The inhabitants are nevertheless human, only shocked into
subjugation with electric current and cheap frights and fed on starry pabulum,
the whole place surrounded by the title article, unbreakable, a place of holocausts
and infant sacrifice, a collection of “specimens” in a place of
everlasting safety even from the weather, “it keeps out meanness, and
hate—yeah, even the Bomb” (the approach to the sparkling,
reflective, transparent “wall” is by way of Hamilton’s Goldfinger, cf. Asher’s Fireball
500).
There is a charming feint on a new father’s sense of
isolation, and another briefly ventured of “the seventh day” and
its attendant offerings. The brilliant thrust of two
beers presented to the spectator over the heads of the audience is followed at
once by the wife’s loving arms, “hi, Papa!”.

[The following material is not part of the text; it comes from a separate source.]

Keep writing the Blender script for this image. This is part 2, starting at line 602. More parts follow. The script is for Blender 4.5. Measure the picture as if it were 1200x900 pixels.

The “mechanical” saloon figures in Michael Crichton’s Westworld,
transportation is provided by the Acme Taxi Co. “Don’t we have to
ask someone?”
“Not here, you just take. No-one cares.” The second
version of Hitchcock’s The Man Who
Knew Too Much is very strongly indicated, with a minor theme of North by Northwest (he repays the
compliment in Family Plot). The loveliest feint is on Poe in Baltimore and New York
(the subduing and nutrifying “station”
suggests Mallarmé’s “calme bloc ici-bas chu d’un désastre obscur”), if
Whitman and his “morning walk” are understood in “Where Is
Everybody?” (dir. Robert Stevens). “Stopover in a Quiet Town” (dir. Ron Winston)
is the central Centerville framework, many are the
elements thereof such as “Elegy” (dir. Douglas Heyes),
“Valley of the Shadow” (dir. Perry Lafferty), “People Are
Alike All Over” (dir. Mitchell Leisen), “To Serve Man” (dir.
Richard L. Bare) and so forth.
Andrew Sarris (The
American Cinema), “never showed the visual flair of Orson Welles.” TV Guide,
“exciting for its technique, but the story is ridiculous.”